Zatrzymani pod Mińskiem obywatele Rosji udawali się do kraju trzeciego i spóźnili się na samolot, a twierdzenia, że Rosjanie próbowali ingerować w sprawy wewnętrzne Białorusi są bezpodstawne - powiedział dziś ambasador Rosji na Białorusi Dmitrij Miezencew.
"Rosjanie, którzy przybyli do sanatorium Biełorusoczka (ros. Białorusineczka) pod Mińskiem byli zmuszeni to zrobić w związku z tym, że spóźnili się na rejs z portu lotniczego Białorusi udając się tranzytem do kraju trzeciego"
- oświadczył ambasador.
Dyplomata powiedział dziennikarzom w Mińsku, że Rosja oczekuje od Białorusi dowodów uzasadniających zatrzymanie obywateli Rosji i wszczęcie sprawy karnej. Zaapelował, by nie rozpowszechniać niesprawdzonych informacji szkodzących relacjom z Rosją.
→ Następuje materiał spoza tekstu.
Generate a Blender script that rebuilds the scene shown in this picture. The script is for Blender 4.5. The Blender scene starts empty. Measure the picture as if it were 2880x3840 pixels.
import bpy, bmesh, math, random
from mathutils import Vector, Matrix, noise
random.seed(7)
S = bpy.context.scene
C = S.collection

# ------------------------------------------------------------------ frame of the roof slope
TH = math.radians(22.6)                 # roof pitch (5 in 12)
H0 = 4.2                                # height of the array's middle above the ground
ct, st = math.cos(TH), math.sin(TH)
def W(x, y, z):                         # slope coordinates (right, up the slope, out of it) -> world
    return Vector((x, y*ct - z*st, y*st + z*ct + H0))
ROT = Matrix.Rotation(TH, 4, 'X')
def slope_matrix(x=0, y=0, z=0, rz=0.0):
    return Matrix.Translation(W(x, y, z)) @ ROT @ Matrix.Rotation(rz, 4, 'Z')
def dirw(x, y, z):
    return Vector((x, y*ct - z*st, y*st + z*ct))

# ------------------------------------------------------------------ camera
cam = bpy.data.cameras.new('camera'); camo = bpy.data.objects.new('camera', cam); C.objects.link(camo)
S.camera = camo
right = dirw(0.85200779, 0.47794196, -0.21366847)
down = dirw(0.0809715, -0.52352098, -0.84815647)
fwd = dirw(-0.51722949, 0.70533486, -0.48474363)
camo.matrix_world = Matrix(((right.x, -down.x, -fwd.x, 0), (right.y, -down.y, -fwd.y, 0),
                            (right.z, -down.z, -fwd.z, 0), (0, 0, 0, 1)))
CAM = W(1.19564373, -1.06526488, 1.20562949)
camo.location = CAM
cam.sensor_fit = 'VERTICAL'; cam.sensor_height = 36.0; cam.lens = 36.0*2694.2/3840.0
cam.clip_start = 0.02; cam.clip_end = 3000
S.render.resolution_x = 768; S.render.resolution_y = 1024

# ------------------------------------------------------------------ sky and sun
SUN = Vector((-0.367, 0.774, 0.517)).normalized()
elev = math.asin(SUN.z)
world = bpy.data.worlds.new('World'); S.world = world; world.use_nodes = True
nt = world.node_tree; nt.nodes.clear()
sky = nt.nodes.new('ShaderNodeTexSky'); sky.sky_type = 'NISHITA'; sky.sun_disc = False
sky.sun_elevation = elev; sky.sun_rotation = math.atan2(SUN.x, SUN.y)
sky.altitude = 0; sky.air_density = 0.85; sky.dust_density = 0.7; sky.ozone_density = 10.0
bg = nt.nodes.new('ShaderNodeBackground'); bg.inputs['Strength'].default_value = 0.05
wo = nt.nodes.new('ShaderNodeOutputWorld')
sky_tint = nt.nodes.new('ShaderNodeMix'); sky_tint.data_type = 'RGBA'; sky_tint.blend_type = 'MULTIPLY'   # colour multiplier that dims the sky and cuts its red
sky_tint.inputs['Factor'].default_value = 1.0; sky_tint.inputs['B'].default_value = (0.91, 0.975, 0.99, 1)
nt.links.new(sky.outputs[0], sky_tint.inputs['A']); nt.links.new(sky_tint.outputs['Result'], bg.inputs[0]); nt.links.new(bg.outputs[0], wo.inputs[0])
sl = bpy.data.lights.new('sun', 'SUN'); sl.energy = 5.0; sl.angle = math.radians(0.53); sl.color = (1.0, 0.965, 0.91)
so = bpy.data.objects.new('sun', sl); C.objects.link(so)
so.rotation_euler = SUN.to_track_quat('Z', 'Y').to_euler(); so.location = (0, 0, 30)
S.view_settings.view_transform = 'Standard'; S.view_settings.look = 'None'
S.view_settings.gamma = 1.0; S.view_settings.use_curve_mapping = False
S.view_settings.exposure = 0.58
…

Belarus Detains 32 Foreign Mercenaries Ahead of Presidential Election – Report https://t.co/uqv6GwxJCp pic.twitter.com/x1KxkRglWz
— Andy Vermaut (@AndyVermaut) July 29, 2020
W środę poinformowano w Mińsku, że bojownicy prywatnej firmy wojskowej znanej jako grupa Wagnera, obywatele Rosji, przeniknęli na terytorium Białorusi w celu zdestabilizowania sytuacji przed wyborami prezydenckimi. W nocy z wtorku na środę, jak podano, struktury siłowe zatrzymały 33 Rosjan, a ogółem bojowników miało być ponad 200.